Rahmatullah Afghan reports for Pajhwok Afghan News:
The Afghan government-backed High Peace Council has asked the Taliban to present their conditions that could help the peace process move forward, an official said on Friday.
The Taliban have been asked to provide reasonable conditions for entering a dialogue process with the 70-member peace council, Ataullah Ludin, a member of the council said on Friday.
In early June, as many as 1,200 elders and influential people attended the Peace Advisory Jirga in Kabul. The jirga had called for the creation of a council to ensure the reintegration of Taliban and other anti-government elements into society.
The jirga had asked the government and the international community to pave the ground for talks with all disgruntled individuals and groups. It demanded the formation of a peace council to arrange negotiations with militant groups.

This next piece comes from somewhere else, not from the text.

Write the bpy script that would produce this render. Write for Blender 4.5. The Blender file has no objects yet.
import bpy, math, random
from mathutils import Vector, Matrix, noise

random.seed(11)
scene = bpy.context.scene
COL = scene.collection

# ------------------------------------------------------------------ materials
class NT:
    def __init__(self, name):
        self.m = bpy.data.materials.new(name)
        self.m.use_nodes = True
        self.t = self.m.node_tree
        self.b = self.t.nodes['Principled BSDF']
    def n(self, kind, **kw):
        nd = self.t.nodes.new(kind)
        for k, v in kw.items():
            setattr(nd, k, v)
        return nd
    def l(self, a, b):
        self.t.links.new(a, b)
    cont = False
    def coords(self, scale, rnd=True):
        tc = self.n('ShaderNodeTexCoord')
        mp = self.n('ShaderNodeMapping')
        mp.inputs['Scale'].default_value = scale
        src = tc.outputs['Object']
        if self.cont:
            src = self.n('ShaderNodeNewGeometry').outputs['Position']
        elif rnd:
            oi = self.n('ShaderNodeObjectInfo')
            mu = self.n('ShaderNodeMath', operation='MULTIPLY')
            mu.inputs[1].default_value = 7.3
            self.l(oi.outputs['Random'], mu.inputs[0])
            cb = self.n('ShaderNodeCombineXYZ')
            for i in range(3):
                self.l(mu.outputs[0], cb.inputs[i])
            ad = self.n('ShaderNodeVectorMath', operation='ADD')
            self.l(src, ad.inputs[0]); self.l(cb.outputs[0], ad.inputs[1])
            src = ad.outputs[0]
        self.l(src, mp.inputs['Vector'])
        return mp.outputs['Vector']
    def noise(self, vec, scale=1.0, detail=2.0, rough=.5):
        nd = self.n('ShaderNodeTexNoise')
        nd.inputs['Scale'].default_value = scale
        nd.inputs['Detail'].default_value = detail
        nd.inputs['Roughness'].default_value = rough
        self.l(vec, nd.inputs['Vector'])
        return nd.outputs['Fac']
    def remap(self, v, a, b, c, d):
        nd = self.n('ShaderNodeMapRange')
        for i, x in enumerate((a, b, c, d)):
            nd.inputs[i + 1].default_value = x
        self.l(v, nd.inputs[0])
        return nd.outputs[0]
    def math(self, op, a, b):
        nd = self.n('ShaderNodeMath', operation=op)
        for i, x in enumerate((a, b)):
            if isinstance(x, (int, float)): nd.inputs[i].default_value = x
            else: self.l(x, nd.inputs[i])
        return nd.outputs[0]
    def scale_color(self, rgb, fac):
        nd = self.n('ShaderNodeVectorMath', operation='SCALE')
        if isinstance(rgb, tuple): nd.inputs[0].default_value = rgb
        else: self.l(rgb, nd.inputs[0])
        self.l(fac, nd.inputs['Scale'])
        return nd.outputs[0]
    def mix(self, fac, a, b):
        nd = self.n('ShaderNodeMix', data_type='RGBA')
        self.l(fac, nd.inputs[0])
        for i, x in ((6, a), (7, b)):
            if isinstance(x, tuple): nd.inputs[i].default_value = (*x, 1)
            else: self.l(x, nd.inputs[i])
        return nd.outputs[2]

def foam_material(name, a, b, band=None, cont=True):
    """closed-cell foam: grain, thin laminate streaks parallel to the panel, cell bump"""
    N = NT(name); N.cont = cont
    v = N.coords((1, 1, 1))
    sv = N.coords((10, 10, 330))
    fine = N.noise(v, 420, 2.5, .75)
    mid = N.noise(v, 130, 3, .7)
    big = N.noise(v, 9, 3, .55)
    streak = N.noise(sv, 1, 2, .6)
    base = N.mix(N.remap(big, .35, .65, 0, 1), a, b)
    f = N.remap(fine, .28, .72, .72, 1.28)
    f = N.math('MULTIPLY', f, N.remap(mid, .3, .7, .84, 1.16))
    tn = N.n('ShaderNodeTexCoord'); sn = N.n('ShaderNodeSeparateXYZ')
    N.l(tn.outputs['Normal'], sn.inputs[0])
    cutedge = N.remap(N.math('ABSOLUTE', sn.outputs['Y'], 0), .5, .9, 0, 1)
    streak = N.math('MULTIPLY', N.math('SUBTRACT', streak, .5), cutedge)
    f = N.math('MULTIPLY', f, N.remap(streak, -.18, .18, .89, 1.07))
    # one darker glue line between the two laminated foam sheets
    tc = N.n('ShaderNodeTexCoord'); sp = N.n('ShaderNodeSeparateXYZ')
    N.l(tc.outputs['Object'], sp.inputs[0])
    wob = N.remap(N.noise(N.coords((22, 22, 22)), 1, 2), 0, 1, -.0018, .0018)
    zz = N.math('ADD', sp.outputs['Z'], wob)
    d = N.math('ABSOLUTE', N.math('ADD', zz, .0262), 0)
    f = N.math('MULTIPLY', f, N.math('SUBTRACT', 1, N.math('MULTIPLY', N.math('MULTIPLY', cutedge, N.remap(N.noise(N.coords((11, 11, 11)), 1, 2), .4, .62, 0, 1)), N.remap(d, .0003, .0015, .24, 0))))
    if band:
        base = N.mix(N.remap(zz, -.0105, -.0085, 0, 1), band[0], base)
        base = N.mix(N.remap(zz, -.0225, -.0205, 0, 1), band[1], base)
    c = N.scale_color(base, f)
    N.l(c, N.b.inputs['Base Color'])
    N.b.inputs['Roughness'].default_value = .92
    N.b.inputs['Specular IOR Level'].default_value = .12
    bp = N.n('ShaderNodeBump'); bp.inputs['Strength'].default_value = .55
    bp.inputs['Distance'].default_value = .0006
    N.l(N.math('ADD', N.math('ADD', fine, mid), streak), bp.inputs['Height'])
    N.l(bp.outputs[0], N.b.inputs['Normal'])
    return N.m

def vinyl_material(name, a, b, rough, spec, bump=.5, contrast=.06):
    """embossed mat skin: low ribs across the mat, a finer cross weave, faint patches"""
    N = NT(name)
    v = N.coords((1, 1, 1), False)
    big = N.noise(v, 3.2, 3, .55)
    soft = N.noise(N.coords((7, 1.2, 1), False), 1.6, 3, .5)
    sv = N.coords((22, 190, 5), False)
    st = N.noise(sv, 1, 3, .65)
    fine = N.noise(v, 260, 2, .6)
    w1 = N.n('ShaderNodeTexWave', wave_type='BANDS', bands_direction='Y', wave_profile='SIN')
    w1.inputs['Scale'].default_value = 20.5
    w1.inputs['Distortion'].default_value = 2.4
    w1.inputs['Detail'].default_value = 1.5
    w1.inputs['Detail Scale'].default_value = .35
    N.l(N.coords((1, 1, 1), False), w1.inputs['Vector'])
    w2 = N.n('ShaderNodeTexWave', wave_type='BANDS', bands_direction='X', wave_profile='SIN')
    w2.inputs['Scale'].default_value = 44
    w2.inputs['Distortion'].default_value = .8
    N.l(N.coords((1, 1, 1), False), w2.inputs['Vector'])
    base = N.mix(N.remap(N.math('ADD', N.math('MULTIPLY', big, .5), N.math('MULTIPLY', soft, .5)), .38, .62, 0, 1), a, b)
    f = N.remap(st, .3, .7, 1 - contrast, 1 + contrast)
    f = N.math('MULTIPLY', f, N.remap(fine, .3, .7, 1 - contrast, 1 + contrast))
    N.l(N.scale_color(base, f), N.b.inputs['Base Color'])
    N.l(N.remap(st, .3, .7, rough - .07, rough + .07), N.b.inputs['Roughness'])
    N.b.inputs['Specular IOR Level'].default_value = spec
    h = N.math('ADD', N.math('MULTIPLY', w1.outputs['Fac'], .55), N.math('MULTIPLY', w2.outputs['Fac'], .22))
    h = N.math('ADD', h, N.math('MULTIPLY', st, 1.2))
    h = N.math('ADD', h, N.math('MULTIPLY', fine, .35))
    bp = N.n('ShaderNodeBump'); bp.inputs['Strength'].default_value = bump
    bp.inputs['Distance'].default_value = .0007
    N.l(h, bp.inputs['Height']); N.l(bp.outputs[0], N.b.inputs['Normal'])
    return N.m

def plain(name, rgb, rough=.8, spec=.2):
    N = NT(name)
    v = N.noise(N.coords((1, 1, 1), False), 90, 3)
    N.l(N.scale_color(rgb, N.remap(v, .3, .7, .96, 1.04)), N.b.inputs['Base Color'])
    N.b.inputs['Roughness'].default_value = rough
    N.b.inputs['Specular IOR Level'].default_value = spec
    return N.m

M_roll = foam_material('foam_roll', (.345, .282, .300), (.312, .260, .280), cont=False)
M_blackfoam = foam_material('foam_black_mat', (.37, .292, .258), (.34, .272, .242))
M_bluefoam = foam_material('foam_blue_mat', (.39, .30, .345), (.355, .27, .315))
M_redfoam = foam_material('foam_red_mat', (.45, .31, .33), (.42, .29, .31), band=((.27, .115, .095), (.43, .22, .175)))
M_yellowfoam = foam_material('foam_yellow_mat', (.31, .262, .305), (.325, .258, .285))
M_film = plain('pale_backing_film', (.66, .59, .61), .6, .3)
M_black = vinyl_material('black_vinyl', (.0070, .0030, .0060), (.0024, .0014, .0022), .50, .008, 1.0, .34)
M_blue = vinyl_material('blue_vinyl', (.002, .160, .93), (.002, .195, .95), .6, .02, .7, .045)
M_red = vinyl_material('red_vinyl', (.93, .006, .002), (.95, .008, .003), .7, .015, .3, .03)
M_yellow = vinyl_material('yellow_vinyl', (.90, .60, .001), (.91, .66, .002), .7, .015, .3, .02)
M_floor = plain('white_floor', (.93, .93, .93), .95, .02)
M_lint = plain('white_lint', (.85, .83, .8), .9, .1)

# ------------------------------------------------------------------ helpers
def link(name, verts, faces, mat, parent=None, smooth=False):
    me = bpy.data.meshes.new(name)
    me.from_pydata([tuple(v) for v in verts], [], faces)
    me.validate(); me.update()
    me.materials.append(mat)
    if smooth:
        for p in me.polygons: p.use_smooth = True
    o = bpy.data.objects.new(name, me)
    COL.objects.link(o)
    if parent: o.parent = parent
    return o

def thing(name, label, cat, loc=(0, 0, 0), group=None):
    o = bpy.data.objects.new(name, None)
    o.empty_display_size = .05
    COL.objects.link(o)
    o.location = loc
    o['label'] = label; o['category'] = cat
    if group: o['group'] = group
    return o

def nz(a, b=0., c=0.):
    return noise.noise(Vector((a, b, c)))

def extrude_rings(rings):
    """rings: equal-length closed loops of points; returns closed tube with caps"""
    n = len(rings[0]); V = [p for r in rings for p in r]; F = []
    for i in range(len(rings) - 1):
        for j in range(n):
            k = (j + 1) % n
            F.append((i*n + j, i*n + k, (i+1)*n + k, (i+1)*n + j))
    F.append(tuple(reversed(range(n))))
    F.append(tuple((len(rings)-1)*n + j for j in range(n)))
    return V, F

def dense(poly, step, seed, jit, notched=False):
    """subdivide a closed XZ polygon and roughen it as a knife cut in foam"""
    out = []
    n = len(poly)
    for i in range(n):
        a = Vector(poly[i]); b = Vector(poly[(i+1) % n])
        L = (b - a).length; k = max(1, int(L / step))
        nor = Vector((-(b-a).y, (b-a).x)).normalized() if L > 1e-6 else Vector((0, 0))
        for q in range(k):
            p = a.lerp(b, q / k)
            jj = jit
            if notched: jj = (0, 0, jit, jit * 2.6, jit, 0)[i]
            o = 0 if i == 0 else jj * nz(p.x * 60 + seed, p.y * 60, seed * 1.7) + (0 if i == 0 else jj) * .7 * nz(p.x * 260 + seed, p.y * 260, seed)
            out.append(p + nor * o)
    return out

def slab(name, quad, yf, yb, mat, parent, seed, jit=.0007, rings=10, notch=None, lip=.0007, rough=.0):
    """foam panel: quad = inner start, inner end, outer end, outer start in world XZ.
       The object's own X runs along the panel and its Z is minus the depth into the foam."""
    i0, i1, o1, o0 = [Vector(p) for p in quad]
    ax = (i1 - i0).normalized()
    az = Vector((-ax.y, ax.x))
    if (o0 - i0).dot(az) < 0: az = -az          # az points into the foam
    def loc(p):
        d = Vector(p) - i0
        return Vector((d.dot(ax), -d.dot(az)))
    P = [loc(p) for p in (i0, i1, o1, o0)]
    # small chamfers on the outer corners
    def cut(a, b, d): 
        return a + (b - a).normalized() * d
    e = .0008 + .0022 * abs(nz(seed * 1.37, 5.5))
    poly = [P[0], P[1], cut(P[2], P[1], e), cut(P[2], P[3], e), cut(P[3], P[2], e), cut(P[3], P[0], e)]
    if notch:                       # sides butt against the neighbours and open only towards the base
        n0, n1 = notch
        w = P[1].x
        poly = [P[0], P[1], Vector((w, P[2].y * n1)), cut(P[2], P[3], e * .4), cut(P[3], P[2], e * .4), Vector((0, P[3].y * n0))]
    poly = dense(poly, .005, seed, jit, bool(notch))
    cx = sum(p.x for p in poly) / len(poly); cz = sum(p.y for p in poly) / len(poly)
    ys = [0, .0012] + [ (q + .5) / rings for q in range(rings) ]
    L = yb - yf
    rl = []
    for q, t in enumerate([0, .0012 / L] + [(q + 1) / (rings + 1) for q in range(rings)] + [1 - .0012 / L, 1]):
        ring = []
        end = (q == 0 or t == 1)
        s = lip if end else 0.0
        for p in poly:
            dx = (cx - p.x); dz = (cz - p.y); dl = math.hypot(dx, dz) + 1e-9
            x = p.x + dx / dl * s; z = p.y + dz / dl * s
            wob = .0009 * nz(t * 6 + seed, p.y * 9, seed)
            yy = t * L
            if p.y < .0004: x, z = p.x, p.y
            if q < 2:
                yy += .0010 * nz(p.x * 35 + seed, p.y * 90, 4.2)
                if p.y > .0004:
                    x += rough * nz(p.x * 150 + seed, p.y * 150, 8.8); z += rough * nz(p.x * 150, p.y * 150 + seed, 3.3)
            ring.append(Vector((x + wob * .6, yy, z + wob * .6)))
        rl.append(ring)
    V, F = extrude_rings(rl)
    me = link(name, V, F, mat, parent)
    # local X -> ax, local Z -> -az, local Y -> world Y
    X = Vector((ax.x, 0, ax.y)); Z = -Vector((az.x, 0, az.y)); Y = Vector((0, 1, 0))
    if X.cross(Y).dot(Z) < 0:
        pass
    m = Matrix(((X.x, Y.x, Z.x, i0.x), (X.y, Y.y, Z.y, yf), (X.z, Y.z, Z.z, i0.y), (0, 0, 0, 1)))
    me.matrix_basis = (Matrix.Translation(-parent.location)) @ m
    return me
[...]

The Taliban, who are waging a bloody insurgency, have rejected the peace council. They have said until foreign soldiers do not leave the country, the group led by Mullah Muhammad Omar, would not talk with the West-baked Afghan government.
Ludin said a delegation representing the Hizb-i-Islami Afghanistan (HIA), the second largest insurgent group led by former prime minister Gulbadin Hekmatyar, had presented a 16-article resolution to President Hamid Karzai.
He said the Taliban should also provide their conditions for talks, asking Afghan officials, NATO soldiers, neighbouring countries and the US to avoid creating obstacles in the way of peace process.
The Obama Administration has ruled out any talks with the Taliban supreme leader, Mullah Muhammad Omar.
"There’s nothing that we know that would suggest that Mullah Omar would qualify,” the State Department spokesman, P J Crowley, told reporters, clarifying the US position on the peace talks.
Ludin expressed concern at Crowley's comments, saying if the US created obstacles, the opposition's resistance would further escalate which would create more problems.
"As the US has failed to achieve its strategic goals, they are rejecting talks with Mullah Muhammad Omar," he said.
On Thursday, the High Council for Peace chairman Borhanuddin Rabbani said the Taliban have some conditions for talks. He said he was convinced that the Taliban were ready for talks and they had not completely rejected the idea of seeking a non-military solution to the war.